B. Application of Standards
Given these standards, the court clearly has discretion to restrict Plaintiff to the witnesses that were called (by any party) at the first trial. Plaintiff has violated clear disclosure deadlines regarding her proposed new witnesses. It is likewise clear that the failure to provide any indication of an updated witness list is not "substantially justified" and could be prejudicial to Defendants. That is, Plaintiff has not met her burden to preclude appropriate sanctions. See Yeti by Molly, Ltd., 259 F.3d at 1107.
Plaintiff's offered justification for her total failure to provide an undated final witness list -- that the court had previously admonished her not to email the court to seek substantive relief or to file documents -- lacks credibility. First, Plaintiff was granted access to the court's CM/ECF system, yet she never corrected or attempted to correct her alleged filing error. Plaintiff has demonstrated that she is well aware of the court's filing system, and there are ample methods for filing documents late with leave of court, or filing an errata if a clerical or technical error occurs. See, e.g., Local Rule 100.9.1. Second, in her opposition to both motions, Plaintiff could have attached her corrected and updated final witness list as proof that she attempted to comply with the court's deadline. But she didn't. And third, at any time between May 7 and the June 16 hearing date, Plaintiff could have provided the corrected and updated final witness list to the State and the NFL. Again, she didn't. In short, the court finds Plaintiff's offered justification as to why she never filed a corrected and updated final witness list to be untruthful.

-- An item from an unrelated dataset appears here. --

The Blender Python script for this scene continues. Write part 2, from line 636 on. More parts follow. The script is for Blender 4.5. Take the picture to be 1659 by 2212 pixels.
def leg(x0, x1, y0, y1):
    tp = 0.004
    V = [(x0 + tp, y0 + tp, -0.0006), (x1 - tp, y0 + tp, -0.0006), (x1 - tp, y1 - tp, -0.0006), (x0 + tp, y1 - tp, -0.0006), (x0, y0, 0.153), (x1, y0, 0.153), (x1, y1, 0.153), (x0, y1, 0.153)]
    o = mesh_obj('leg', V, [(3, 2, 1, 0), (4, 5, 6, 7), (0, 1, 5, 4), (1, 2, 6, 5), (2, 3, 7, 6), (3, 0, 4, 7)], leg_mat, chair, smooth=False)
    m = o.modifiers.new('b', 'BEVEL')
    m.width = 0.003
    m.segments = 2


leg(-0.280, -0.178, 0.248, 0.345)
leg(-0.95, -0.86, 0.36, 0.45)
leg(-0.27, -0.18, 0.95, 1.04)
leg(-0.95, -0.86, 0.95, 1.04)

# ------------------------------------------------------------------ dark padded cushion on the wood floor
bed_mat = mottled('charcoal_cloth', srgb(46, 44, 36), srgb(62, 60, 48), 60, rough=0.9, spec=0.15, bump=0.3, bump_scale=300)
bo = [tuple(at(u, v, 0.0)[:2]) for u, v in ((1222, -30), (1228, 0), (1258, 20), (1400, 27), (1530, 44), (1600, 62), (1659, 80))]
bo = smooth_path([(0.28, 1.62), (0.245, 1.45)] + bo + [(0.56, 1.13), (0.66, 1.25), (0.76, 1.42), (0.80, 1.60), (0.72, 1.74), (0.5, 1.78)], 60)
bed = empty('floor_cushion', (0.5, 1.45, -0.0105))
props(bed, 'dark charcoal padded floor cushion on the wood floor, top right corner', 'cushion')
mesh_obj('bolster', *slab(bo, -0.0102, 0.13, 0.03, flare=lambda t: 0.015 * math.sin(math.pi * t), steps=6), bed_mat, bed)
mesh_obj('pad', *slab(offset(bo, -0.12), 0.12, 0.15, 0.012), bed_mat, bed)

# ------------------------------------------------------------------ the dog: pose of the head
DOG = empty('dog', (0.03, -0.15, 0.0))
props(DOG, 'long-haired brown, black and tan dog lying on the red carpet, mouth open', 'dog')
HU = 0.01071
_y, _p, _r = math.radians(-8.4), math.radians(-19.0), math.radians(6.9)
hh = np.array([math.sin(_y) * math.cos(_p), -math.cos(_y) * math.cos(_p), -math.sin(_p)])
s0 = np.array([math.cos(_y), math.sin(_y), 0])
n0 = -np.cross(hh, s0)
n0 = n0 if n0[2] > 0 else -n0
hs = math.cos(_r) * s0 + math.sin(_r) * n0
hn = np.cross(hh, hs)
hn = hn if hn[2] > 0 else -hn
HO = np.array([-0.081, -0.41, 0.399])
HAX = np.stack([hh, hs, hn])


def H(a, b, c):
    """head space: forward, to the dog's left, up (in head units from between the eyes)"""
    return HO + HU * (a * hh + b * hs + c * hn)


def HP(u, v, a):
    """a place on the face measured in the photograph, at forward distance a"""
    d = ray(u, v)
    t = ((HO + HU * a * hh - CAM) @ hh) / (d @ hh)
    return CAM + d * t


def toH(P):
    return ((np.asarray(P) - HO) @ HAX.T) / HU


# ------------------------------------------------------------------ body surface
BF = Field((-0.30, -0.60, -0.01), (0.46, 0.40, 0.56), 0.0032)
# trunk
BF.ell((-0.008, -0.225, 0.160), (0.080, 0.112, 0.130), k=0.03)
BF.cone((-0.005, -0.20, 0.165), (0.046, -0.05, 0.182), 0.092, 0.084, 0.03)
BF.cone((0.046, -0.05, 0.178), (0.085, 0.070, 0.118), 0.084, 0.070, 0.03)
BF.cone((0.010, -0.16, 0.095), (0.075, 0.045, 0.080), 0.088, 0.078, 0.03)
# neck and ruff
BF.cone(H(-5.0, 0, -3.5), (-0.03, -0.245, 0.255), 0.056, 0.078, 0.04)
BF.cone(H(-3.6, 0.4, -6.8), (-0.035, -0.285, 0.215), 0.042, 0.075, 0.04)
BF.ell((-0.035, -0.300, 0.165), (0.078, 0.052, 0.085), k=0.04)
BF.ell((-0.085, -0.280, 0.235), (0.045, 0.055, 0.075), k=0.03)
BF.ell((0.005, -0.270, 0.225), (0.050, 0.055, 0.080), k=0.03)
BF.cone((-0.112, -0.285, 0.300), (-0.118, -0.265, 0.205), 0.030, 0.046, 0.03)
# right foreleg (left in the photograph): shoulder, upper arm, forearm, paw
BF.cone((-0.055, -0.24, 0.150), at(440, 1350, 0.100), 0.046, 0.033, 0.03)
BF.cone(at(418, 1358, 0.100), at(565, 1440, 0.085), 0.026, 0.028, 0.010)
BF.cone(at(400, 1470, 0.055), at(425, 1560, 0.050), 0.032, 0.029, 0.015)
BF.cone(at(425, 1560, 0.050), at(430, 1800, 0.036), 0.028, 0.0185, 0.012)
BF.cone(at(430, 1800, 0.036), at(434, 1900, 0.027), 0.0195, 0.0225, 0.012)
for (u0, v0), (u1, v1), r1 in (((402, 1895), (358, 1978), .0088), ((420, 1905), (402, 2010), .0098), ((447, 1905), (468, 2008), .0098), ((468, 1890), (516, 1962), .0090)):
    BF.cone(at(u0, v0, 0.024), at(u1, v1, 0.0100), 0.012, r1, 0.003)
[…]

As early as March 27, 2015, the court admonished Plaintiff's prior counsel not to submit correspondence on legal issues to the courtroom manager, but that if "Plaintiff wishes to bring an item to the court's attention, Plaintiff should file the appropriate motion." Doc. No. 349. As another example, on April 9, 2015 Plaintiff herself (when represented by counsel) "left a lengthy voice message with the courtroom manager" which the court found "improper for several reasons." Doc. No. 379. Again, Plaintiff was informed that the proper avenue to seek relief is by filing a motion with the court (and, at that time, with the assistance of counsel). Id. After Plaintiff was permitted to proceed pro se, she again sought relief by an email request. The court informed Plaintiff that although she may receive CM/ECF notices by email, she "may not file documents or send or generate notices via email." Doc. No. 409. On February 8. 2016, the court then granted Plaintiff's request to use CM/ECF, with a warning that she must "follow all Federal and local rules regarding such use[.]" Doc. No. 420. Then, on February 19, 2016, the court received another email from Plaintiff seeking substantive relief. Doc. No. 442. The court declined to respond to this email request. Doc. No. 443. Undeterred, Plaintiff submitted another inappropriate email dated March 2, 2016. Doc. No. 461. And then, yet again, the court received an inappropriate email from Plaintiff dated April 14, 2016. Doc. No. 467. And again, she was informed that she may not seek relief by email request, and instead must file a motion. Doc. No. 466.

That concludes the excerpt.